Precies volgens Aristotelisch principe volgde op de climax de crisis: de gewetenscrisis van Mark Rutte welteverstaan. Het is bijna een kunst om zoveel te praten en zo weinig te zeggen. In ieder geval moeten we ons nog steeds ‘invechten’ en ‘oppleuren’ als het ons niet bevalt. En Turkse vlaggen, dat maakt hem toch wel ongemakkelijk. Mag wel hoor, maar is wel ongemakkelijk. In dit vrije land. Zwarte piet werd liefkozend een kereltje genoemd en excuses voor het slavernijverleden maakt Rutte niet. Dat is polariserend en schrikt mensen af. Maar veel belangrijker: hij wil Wilders niet kwijtraken!
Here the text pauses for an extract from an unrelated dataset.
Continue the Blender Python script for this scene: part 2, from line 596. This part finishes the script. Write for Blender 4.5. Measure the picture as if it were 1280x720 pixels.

Bitterballen Nu de doeken sluiten na de laatste akte van een tergende drama-komedie, is het weer over met de pret. We geven nog een applausje voor de inzet: je zou maar acht uur lang moeten vullen met het soort verwijten aan anderen, dat je evengoed aan jezelf had kunnen doen! Institutioneel racisme is nog steeds een issue dat de politiek afdoet met een vierpuntenplan, een stel moties en een avondje kletsen. Maar de conclusie is dat we geen stap verder zijn gekomen. Het besef dat we het hier hebben over de volledige institutionele inrichting van onze samenleving en iedereen die daar deel van uitmaakt, is nog steeds niet geland.
Afijn, voor nu trekt het homogene variété van witte mannen na dit kijkspel de stropdas recht en kan er weer achterover worden geleund in die zetels die hij met zijn hele demografie al sinds jaar en dag bezet houdt. Zo die zit erop, tijd voor een bitterbal.